* YOUR TASK
Set down the material below in full, matching it exactly.

+ + + +

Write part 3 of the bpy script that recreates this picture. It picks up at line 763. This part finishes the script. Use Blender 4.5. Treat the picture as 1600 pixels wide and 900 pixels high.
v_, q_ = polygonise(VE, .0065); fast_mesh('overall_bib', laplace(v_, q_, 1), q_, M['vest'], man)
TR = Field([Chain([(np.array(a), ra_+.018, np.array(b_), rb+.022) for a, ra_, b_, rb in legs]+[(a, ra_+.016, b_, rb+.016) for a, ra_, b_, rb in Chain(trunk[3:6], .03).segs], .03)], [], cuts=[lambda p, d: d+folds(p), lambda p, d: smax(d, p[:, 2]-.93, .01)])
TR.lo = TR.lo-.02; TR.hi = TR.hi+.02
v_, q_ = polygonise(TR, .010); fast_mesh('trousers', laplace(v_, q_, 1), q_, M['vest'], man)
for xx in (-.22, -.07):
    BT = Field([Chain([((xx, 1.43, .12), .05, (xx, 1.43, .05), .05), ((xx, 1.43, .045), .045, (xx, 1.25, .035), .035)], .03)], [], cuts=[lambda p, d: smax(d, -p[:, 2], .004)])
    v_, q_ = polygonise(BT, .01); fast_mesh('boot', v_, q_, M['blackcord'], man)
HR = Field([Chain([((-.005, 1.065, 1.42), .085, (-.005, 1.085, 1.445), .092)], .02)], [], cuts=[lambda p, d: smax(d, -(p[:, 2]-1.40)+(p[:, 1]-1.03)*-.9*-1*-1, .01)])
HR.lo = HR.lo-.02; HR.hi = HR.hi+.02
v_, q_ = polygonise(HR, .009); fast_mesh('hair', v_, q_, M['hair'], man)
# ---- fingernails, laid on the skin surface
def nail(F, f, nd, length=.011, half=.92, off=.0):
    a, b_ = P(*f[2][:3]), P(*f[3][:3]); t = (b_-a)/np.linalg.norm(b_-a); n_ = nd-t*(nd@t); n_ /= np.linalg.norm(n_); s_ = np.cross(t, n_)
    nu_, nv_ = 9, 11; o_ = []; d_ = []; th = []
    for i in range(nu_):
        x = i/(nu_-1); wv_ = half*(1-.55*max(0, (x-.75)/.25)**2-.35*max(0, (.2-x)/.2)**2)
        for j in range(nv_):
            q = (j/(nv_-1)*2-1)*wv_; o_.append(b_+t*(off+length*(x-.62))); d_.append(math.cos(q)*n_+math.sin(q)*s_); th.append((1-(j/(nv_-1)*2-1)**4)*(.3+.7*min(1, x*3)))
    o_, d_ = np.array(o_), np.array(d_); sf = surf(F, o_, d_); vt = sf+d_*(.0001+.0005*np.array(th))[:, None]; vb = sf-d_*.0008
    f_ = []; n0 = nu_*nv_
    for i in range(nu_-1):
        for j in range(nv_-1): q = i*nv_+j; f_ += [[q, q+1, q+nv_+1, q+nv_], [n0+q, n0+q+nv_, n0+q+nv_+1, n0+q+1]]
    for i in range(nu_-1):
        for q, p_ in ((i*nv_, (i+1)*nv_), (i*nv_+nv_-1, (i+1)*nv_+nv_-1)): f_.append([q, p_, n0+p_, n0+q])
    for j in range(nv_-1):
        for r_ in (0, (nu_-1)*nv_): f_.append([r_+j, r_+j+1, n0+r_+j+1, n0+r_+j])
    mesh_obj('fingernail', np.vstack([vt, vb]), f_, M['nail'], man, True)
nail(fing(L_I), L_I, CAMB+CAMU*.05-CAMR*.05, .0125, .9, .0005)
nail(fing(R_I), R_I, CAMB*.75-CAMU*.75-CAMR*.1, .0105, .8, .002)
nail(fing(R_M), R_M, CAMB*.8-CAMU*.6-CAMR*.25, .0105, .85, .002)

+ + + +

* RESULT OF THE TASK
Write part 3 of the bpy script that recreates this picture. It picks up at line 763. This part finishes the script. Use Blender 4.5. Treat the picture as 1600 pixels wide and 900 pixels high.
v_, q_ = polygonise(VE, .0065); fast_mesh('overall_bib', laplace(v_, q_, 1), q_, M['vest'], man)
TR = Field([Chain([(np.array(a), ra_+.018, np.array(b_), rb+.022) for a, ra_, b_, rb in legs]+[(a, ra_+.016, b_, rb+.016) for a, ra_, b_, rb in Chain(trunk[3:6], .03).segs], .03)], [], cuts=[lambda p, d: d+folds(p), lambda p, d: smax(d, p[:, 2]-.93, .01)])
TR.lo = TR.lo-.02; TR.hi = TR.hi+.02
v_, q_ = polygonise(TR, .010); fast_mesh('trousers', laplace(v_, q_, 1), q_, M['vest'], man)
for xx in (-.22, -.07):
    BT = Field([Chain([((xx, 1.43, .12), .05, (xx, 1.43, .05), .05), ((xx, 1.43, .045), .045, (xx, 1.25, .035), .035)], .03)], [], cuts=[lambda p, d: smax(d, -p[:, 2], .004)])
    v_, q_ = polygonise(BT, .01); fast_mesh('boot', v_, q_, M['blackcord'], man)
HR = Field([Chain([((-.005, 1.065, 1.42), .085, (-.005, 1.085, 1.445), .092)], .02)], [], cuts=[lambda p, d: smax(d, -(p[:, 2]-1.40)+(p[:, 1]-1.03)*-.9*-1*-1, .01)])
HR.lo = HR.lo-.02; HR.hi = HR.hi+.02
v_, q_ = polygonise(HR, .009); fast_mesh('hair', v_, q_, M['hair'], man)
# ---- fingernails, laid on the skin surface
def nail(F, f, nd, length=.011, half=.92, off=.0):
    a, b_ = P(*f[2][:3]), P(*f[3][:3]); t = (b_-a)/np.linalg.norm(b_-a); n_ = nd-t*(nd@t); n_ /= np.linalg.norm(n_); s_ = np.cross(t, n_)
    nu_, nv_ = 9, 11; o_ = []; d_ = []; th = []
    for i in range(nu_):
        x = i/(nu_-1); wv_ = half*(1-.55*max(0, (x-.75)/.25)**2-.35*max(0, (.2-x)/.2)**2)
        for j in range(nv_):
            q = (j/(nv_-1)*2-1)*wv_; o_.append(b_+t*(off+length*(x-.62))); d_.append(math.cos(q)*n_+math.sin(q)*s_); th.append((1-(j/(nv_-1)*2-1)**4)*(.3+.7*min(1, x*3)))
    o_, d_ = np.array(o_), np.array(d_); sf = surf(F, o_, d_); vt = sf+d_*(.0001+.0005*np.array(th))[:, None]; vb = sf-d_*.0008
    f_ = []; n0 = nu_*nv_
    for i in range(nu_-1):
        for j in range(nv_-1): q = i*nv_+j; f_ += [[q, q+1, q+nv_+1, q+nv_], [n0+q, n0+q+nv_, n0+q+nv_+1, n0+q+1]]
    for i in range(nu_-1):
        for q, p_ in ((i*nv_, (i+1)*nv_), (i*nv_+nv_-1, (i+1)*nv_+nv_-1)): f_.append([q, p_, n0+p_, n0+q])
    for j in range(nv_-1):
        for r_ in (0, (nu_-1)*nv_): f_.append([r_+j, r_+j+1, n0+r_+j+1, n0+r_+j])
    mesh_obj('fingernail', np.vstack([vt, vb]), f_, M['nail'], man, True)
nail(fing(L_I), L_I, CAMB+CAMU*.05-CAMR*.05, .0125, .9, .0005)
nail(fing(R_I), R_I, CAMB*.75-CAMU*.75-CAMR*.1, .0105, .8, .002)
nail(fing(R_M), R_M, CAMB*.8-CAMU*.6-CAMR*.25, .0105, .85, .002)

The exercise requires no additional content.